According to Tabitha Cassidy, a presenter at the event, some students conducted research on their own for a class project or paper, while others researched in teams, such as the Daniels Program in the Department of Psychology.

According to Liberty student Emily Abel, the evening of oral and poster presentations featured Liberty students’ passions.

Abel conducted research on psychology and autism in children. Abel’s presentation, “Material and Social Reinforcements in Children with High-Functioning Autism,” won first prize at the sixth Big South Undergraduate Research Symposium at High Point University the previous weekend, April 5-6.

“I approached Gadomski about it,” Abel said. “I just wanted to do research.”

Graduate student Leslie Keeney, who also works in Liberty’s Marketing Department, displayed a poster entitled “Morally Sufficient Genocide: An Apologetic for God’s Commands Concerning the Canaanites.” According to Keeney, she was able to research a topic in which she placed great value.

“This issue speaks directly to God’s character,” Keeney said. “For many Christians, the character of the Old Testament God is the reason why they lose their faith. It is very important. That’s why I can’t shrug my shoulders and say, ‘God’s ways are simply higher than man’s.’”

Miranda Becker is a few weeks away from finishing her first semester in graduate school at Liberty. She presented a poster stemming from a previous research paper. She called it “History Repeated: the Continual Underestimation of Russia — a Correlation between Charles XII, Napoleon Bonaparte, and Adolf Hitler and their Respective Campaigns in Russia.”

Becker said that she noticed the correlation between Napoleon and Hitler’s attacks on Russia during her undergraduate studies at Liberty.

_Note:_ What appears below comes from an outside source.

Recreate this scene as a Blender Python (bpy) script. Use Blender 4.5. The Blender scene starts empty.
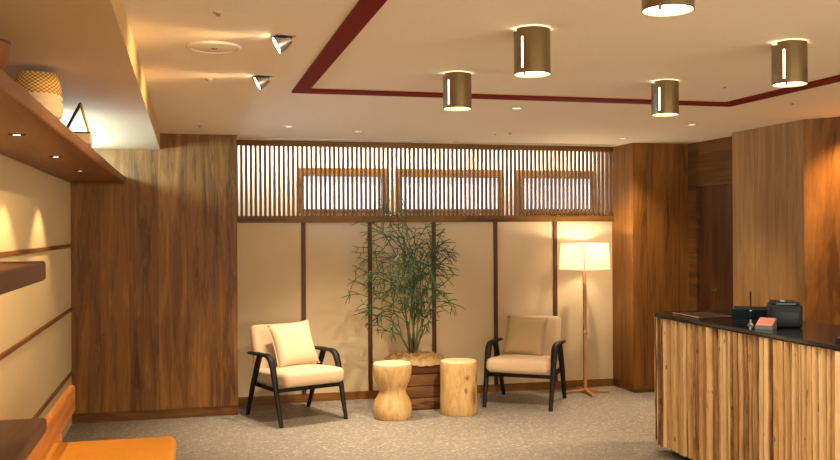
import bpy, bmesh, math, random
from mathutils import Vector, Matrix, Euler
PI = math.pi
S = bpy.context.scene
COL = S.collection
CH = 2.436          # ceiling height
R = math.radians

# ------------------------------------------------------------------ materials
class NT:
    def __init__(s, name):
        m = bpy.data.materials.new(name); m.use_nodes = True
        s.m = m; s.n = m.node_tree.nodes; s.l = m.node_tree.links
        s.b = s.n['Principled BSDF']
    def add(s, t, **kw):
        n = s.n.new(t)
        for k, v in kw.items(): setattr(n, k, v)
        return n
    def put(s, sock, v):
        if isinstance(v, bpy.types.NodeSocket): s.l.new(v, sock)
        else: sock.default_value = v
    def math(s, op, a, b=0.0, c=0.0):
        n = s.add('ShaderNodeMath', operation=op)
        s.put(n.inputs[0], a); s.put(n.inputs[1], b); s.put(n.inputs[2], c)
        return n.outputs[0]
    def obj(s):
        return s.add('ShaderNodeTexCoord').outputs['Object']
    def sep(s, v):
        n = s.add('ShaderNodeSeparateXYZ'); s.put(n.inputs[0], v); return n.outputs
    def comb(s, x, y, z):
        n = s.add('ShaderNodeCombineXYZ')
        for i, v in enumerate((x, y, z)): s.put(n.inputs[i], v)
        return n.outputs[0]
    def noise(s, v, scale, detail=3.0, rough=.55, dist=0.0):
        n = s.add('ShaderNodeTexNoise'); s.put(n.inputs['Vector'], v)
        n.inputs['Scale'].default_value = scale; n.inputs['Detail'].default_value = detail
        n.inputs['Roughness'].default_value = rough; n.inputs['Distortion'].default_value = dist
        return n.outputs['Fac']
    def ramp(s, f, stops):
        n = s.add('ShaderNodeValToRGB'); s.put(n.inputs[0], f)
        e = n.color_ramp.elements
        while len(e) < len(stops): e.new(.5)
        for i, (p, c) in enumerate(stops):
            e[i].position = p; e[i].color = (*c, 1)
        return n.outputs[0]
    def mix(s, f, a, b, t='MIX'):
        n = s.add('ShaderNodeMix', data_type='RGBA', blend_type=t)
        s.put(n.inputs[0], f)
        s.put(n.inputs[6], (*a, 1) if isinstance(a, tuple) else a)
        s.put(n.inputs[7], (*b, 1) if isinstance(b, tuple) else b)
        return n.outputs[2]
    def bump(s, h, st=.2, d=.01):
        n = s.add('ShaderNodeBump'); n.inputs['Strength'].default_value = st
        n.inputs['Distance'].default_value = d; s.put(n.inputs['Height'], h)
        s.l.new(n.outputs[0], s.b.inputs['Normal'])
    def fin(s, col=None, rough=.5, metal=0.0, spec=.5):
        if col is not None: s.put(s.b.inputs['Base Color'], (*col, 1) if isinstance(col, tuple) else col)
        s.put(s.b.inputs['Roughness'], rough); s.b.inputs['Metallic'].default_value = metal
        s.b.inputs['Specular IOR Level'].default_value = spec
        return s.m

def plain(name, col, rough=.5, metal=0.0, spec=.5, var=.06, scale=40):
    t = NT(name)
    n = t.noise(t.obj(), scale, 2)
    c = t.mix(n, tuple(x*(1-var) for x in col), tuple(min(1, x*(1+var)) for x in col))
    return t.fin(c, rough, metal, spec)

def wood(name, dark, mid, light, grain='Z', plank=0.2, seam=.004, rough=.45, spec=.2, fine=1.0, var=.35, freq=1.0, island=False):
    t = NT(name)
    o = t.sep(t.obj())
    ax = 'XYZ'.index(grain); oth = [i for i in range(3) if i != ax]
    al = o[ax]; ac = t.math('ADD', o[oth[0]], o[oth[1]])
    df = t.math('SUBTRACT', o[oth[0]], o[oth[1]])
    if plank:
        q = t.math('DIVIDE', t.math('ADD', ac, 50.0), plank); pid = t.math('FLOOR', q); fr = t.math('FRACT', q)
    else:
        pid = 0.0; fr = None
    wn = t.add('ShaderNodeTexWhiteNoise', noise_dimensions='1D'); t.put(wn.inputs['W'], pid)
    rnd = wn.outputs['Value']
    if island:
        rnd = t.add('ShaderNodeNewGeometry').outputs['Random Per Island']
    off = t.math('MULTIPLY', rnd, 61.0)
    v = t.comb(t.math('MULTIPLY', ac, 9.0*freq), t.math('MULTIPLY_ADD', al, .75*freq, off), t.math('MULTIPLY_ADD', df, 3.0, off))
    n1 = t.noise(v, 1.0, 4, .6, .6)
    rings = t.math('MULTIPLY_ADD', t.math('SINE', t.math('MULTIPLY', n1, 55.0)), .5, .5)
    v2 = t.comb(t.math('MULTIPLY', ac, 160.0), t.math('MULTIPLY_ADD', al, 5.0, off), off)
    n2 = t.noise(v2, 1.0, 2, .6)
    f = t.math('ADD', t.math('MULTIPLY', n1, .95), t.math('MULTIPLY', rings, .10*fine))
    f = t.math('ADD', f, t.math('MULTIPLY', n2, .30*fine))
    f = t.math('ADD', f, t.math('MULTIPLY', rnd, var))
    f = t.math('SUBTRACT', f, .2+var*.5)
    c = t.ramp(f, [(.22, dark), (.5, mid), (.8, light)])
    if fr is not None and seam:
        d = t.math('MINIMUM', fr, t.math('SUBTRACT', 1.0, fr))
        line = t.math('LESS_THAN', d, seam/plank*.5)
        c = t.mix(t.math('MULTIPLY', line, .7), c, tuple(x*.25 for x in dark))
    t.bump(n2, .08, .002)
    return t.fin(c, rough, 0, spec)

def emit(name, col, st):
    t = NT(name); t.b.inputs['Emission Color'].default_value = (*col, 1)
    t.b.inputs['Emission Strength'].default_value = st
    return t.fin((.8, .8, .8), .5)

WALN = ((.070, .026, .005), (.195, .083, .015), (.32, .150, .034))
M = {}
M['walnut'] = wood('walnut_panel', *WALN, plank=.235, seam=.002, var=.18, freq=1.5, fine=.8)
M['walnut_shaded'] = wood('shaded_walnut_board', (.06, .024, .012), (.12, .05, .026), (.17, .078, .042), grain='Y', plank=0, fine=.7)  # walnut darkened so the two lower shelves carry shading in their colour
M['walnut_r'] = wood('walnut_panel_red', (.085, .030, .005), (.22, .088, .015), (.33, .145, .030), plank=.30, fine=.7, var=.2)
M['walnut_l'] = wood('walnut_panel_pale', (.24, .115, .034), (.36, .185, .06), (.45, .25, .09), plank=.42, fine=.5, var=.10, freq=1.5)
M['walnut_h'] = wood('walnut_horizontal', *WALN, grain='X', plank=0, fine=.6)
M['walnut_y'] = wood('walnut_lengthwise', (.14, .052, .017), (.24, .10, .034), (.33, .155, .058), grain='Y', plank=0, fine=.7)
M['batten'] = wood('batten_wood', (.05, .018, .006), (.10, .036, .012), (.16, .06, .02), plank=0, fine=.5)
M['slat'] = wood('lattice_wood', (.12, .058, .022), (.20, .105, .042), (.29, .165, .07), plank=0, fine=.5)
M['honey'] = wood('honey_wood', (.34, .12, .025), (.55, .22, .05), (.72, .34, .09), grain='Y', plank=0)
M['lampwood'] = wood('lamp_wood', (.28, .12, .045), (.42, .20, .08), (.55, .29, .13), plank=0, rough=.5)
M['stump'] = wood('stump_wood', (.50, .27, .10), (.66, .40, .17), (.76, .50, .24), plank=0, rough=.6, var=0, freq=.9)
M['planter'] = wood('planter_wood', (.07, .028, .010), (.24, .11, .045), (.46, .25, .11), grain='X', plank=.11, seam=.006, rough=.7, freq=1.2)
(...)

Now in the History Department of Liberty’s graduate school, Becker took the opportunity to study the topic further, adding Charles XII to the mix. She said that she was very excited to dive deeper into the topic.

Presenters like Cassidy seem to enjoy the opportunity to showcase their work.

“I was lucky enough to present at this year’s symposium as well as last year’s,” Cassidy said. “Seeing how much it grew in such a short amount of time makes me excited to see the impact Liberty is going to have on the research community in the future.”